Blacks will, and do, bear the brunt of the deterioration anyway.
>India and China have both managed to uplift their economies in the last 30 years without the “discomfort” of violent crime, increasing corruption, the collapse of state institutions and an inability to generate electricity.
India didn't start out with massive amounts of inequality and is still working at building while dealing with a poverty crisis. It isnt close to the finish line.
China, the most successful at transitioning, had inequality comparable to South Africa at one point. That is precisely what Mao targeted when he came to power. Their effort, which involved redistribution of >90% of the land from tiny minority (<10%) ownership, stamping out corruption, and solving domestic production issues; could hardly be described as comfortable.
Foreign powers worked overtime to sabotage the Chinese effort like they have and will continue to do in South Africa as it gets started on this path away from economic apartheid.
The good news is, modern South Africa being a part of BRICS may be useful in reducing inequality more rapidly by employing wisdom gained by other members... but there will still be discomfort.
The history surrounding this kind of scenario is very clear and not as rosey as your description. Luckily SA is not resource poor and its allies are some of the most capable nation builders on the planet.
>Foreign powers worked overtime to sabotage the Chinese effort
>Mao’s reforms led to millions of deaths. China grew after the 70s.
Most of the deaths were due to trade embargoes set by western powers (mainly US & UK) that restricted emergency food and other imports leading up to and during an emerging famine.

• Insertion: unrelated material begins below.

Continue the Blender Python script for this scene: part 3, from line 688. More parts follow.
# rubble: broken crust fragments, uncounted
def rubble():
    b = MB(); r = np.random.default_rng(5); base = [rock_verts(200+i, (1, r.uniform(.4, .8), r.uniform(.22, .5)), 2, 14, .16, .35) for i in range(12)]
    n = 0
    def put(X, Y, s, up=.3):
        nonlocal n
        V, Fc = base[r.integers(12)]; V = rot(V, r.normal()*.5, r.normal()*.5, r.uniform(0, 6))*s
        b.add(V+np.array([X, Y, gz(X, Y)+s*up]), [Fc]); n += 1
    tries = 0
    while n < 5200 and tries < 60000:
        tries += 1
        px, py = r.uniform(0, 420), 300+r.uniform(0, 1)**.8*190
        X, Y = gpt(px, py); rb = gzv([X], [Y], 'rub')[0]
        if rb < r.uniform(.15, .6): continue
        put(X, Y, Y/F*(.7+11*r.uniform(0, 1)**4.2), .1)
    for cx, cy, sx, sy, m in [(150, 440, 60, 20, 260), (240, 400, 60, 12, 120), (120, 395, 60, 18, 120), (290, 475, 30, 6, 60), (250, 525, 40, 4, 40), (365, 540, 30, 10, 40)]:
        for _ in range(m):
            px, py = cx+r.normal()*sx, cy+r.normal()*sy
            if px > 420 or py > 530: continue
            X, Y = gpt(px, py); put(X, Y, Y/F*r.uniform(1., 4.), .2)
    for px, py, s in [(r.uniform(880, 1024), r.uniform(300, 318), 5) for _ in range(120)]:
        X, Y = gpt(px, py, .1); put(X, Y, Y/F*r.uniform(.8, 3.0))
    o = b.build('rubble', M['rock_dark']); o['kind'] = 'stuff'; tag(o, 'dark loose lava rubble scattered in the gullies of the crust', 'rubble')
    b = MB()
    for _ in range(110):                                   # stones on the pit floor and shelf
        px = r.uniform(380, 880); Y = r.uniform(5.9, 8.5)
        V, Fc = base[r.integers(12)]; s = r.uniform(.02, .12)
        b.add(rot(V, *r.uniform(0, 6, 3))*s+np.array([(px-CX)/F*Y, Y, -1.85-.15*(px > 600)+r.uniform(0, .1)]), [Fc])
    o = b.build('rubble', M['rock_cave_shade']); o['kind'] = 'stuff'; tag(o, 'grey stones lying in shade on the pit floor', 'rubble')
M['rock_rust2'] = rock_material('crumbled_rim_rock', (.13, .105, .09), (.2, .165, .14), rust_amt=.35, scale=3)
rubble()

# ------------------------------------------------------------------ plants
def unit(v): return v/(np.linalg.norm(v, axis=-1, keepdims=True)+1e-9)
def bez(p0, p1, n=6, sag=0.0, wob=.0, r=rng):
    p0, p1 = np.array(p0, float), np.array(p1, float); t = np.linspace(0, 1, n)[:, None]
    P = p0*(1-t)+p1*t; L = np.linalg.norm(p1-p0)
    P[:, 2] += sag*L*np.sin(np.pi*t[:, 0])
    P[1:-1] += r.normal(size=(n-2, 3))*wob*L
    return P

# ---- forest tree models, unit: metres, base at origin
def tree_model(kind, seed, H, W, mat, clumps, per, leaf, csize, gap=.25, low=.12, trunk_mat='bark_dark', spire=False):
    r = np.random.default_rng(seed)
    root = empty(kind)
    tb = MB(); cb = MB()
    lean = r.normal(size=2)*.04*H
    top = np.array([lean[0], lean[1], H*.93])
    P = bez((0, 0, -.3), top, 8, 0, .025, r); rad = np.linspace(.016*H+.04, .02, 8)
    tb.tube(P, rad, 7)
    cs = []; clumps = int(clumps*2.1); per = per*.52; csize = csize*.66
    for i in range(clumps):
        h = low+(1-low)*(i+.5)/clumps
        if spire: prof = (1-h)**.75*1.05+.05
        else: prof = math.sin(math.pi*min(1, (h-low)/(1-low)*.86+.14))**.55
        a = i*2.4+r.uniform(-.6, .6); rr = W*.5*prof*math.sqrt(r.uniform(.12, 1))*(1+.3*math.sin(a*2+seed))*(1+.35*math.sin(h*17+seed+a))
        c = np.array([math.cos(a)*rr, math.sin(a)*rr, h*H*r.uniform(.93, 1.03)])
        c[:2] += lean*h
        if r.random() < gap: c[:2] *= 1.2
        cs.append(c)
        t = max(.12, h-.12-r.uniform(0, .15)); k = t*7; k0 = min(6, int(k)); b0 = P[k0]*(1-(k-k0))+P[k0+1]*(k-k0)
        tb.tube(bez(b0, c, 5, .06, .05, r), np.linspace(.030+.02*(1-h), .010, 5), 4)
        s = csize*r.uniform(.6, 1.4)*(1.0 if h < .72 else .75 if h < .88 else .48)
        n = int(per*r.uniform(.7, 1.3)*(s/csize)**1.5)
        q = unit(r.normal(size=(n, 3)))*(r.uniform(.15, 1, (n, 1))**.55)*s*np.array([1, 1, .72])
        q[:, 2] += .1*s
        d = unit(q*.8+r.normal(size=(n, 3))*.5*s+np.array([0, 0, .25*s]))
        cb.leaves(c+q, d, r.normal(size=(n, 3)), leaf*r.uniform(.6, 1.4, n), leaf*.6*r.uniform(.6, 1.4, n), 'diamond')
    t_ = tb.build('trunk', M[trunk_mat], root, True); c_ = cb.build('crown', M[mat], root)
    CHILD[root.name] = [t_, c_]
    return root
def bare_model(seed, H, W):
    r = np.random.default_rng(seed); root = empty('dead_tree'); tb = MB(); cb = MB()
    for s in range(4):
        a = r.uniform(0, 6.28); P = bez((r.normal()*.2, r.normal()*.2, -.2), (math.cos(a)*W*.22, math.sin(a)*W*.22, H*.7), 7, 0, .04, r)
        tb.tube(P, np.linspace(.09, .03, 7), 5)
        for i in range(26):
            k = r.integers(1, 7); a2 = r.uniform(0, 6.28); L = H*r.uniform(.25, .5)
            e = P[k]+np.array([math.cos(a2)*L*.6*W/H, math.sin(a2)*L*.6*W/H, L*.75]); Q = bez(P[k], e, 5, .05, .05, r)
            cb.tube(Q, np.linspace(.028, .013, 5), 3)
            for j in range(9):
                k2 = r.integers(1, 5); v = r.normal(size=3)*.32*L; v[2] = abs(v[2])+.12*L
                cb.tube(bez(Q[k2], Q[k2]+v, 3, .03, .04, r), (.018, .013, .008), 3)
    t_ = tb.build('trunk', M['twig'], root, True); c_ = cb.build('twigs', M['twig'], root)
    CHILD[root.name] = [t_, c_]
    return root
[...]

Even though its an unpopular observation in the west, China's following 60 years of growth wouldve been stunted without Mao's decolonization efforts.
The government is bad for sure. But has SA ever not had a shitty government? Maybe briefly between 1994 to 2008. But it’s pretty nice to build my business here. The government sure as shit won’t be building the country up. Businesses will, and it’s happening.
Anyway, not second guessing OP, just putting it out there.